Where before every recommendation had to be a personal thing (Hey XXX I think you'd like this album because YYY) people are now flooded with contextless algorithm ""recommendations"" almost non-stop. Outside of actively asking people to prioritize human recommendations how can you give someone the gift of media that's not just another entry in a steam library, another bookmarked youtube video, another addition to your Netflix list?

Wait I think you just made something click for me?

It is harder than it used to be to actually read/watch/listen to the things people recommend me. And it's also like pulling teeth to get someone to follow through with my recommendations as well.

I just assumed it was generalized "we're all older and tired" thing but I think you're right, we're inundated with recommendations now. It doesn't matter that they're generally lower quality, that they are not going to expand my usual tastes, that it would mean so much more to read my friend's favorite book than whatever the algorithm says "readers also liked". My brain interprets it the same and it becomes overwhelmed, exhausted. It's just another entry in the infinite list of things that I simultaneously must read and will never get to.

Shit, I think I need to start consciously reprioritizing things

...God, I feel this.
I've had stuff recommended to me that takes me forever to get around to, and then it ends up turning into this "well damn, why did this take me so fucking long?" deal.

I find it easier to actually enjoy something with someone at the same time. With music (lots of good stuff I've discovered by watching someone playing music while streaming artwork) and movies. Hell, it's tough for me to even watch something on my own!

It's nice to have an idea as to why that happens. (...though I'll admit there's been some absolute home-run algorithm music recommendations...)

I agree with 99.9% of this but disagree on getting books. I love getting books from friends and family. I was surprised consoles made such a big push for because I (naively?) thought that gift giving would be such a huge part of sales that pushing for digital would be risky.

My parents dumped all their physical media entirely several years ago and don't even have CD or DVD players or anything anymore, and finding affordable gifts for them has become borderline impossible.

Woo. My Cohost is finally activated!

Anyway, I need to get buying some of the remaining Christmas gifts soon. All of them have been physical, so we can place them under the Christmas tree, or bring up when visiting.

Same. Tapes especially because the time spent making them is linear - you sit and play/pause (or mix, if you've got the gear) at the same rate as the recipient experiences. There's something about that.

I still have mixtapes siblings and friends made and they are profound objects, more than just a connection to a person and a time. When I look back I see a good many of the gateways and paths that define my identity (and profession); they were invitations to new places.

absolutely, and beautifully said. i have the same associations with them. my mix CD process was high-care enough that i'd generally listen to each track multiple times to evaluate transitions and the overall vibe arc, which i think grew out of my first few years making tapes immediately before that.

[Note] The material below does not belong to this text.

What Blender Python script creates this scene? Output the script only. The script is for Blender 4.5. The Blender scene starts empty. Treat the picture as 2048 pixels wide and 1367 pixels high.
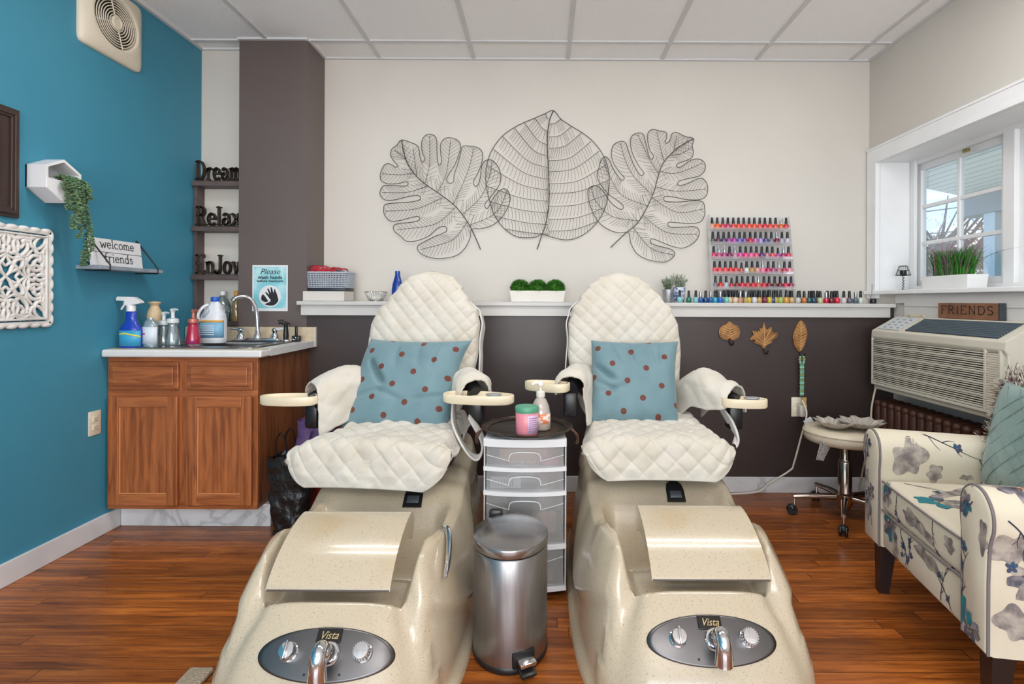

Recently I was gifted the modern equivalent of a mixtape: a friend, along with their letter, sent me a piece of paper with the names of songs for a playlist, embellished with nice lettering and a few drawings. And then I had to manually go into spotify, create a playlist and enter all the titles, all with the excitement of hearing my friend's music recommendation at the end of it. It was a really pleasant experience and I will be trying to do it again!

I want to know why physical purchases of ebooks aren't a thing. Naively it would seem to be a big advantage that physical places like B&N (or indie stores with a partnership with Kobo or whatever) would have over Amazon. Especially when ebooks are so much cheaper than physical books, a place that could take in cash and sell an ebook copy would seem to be an obvious business model.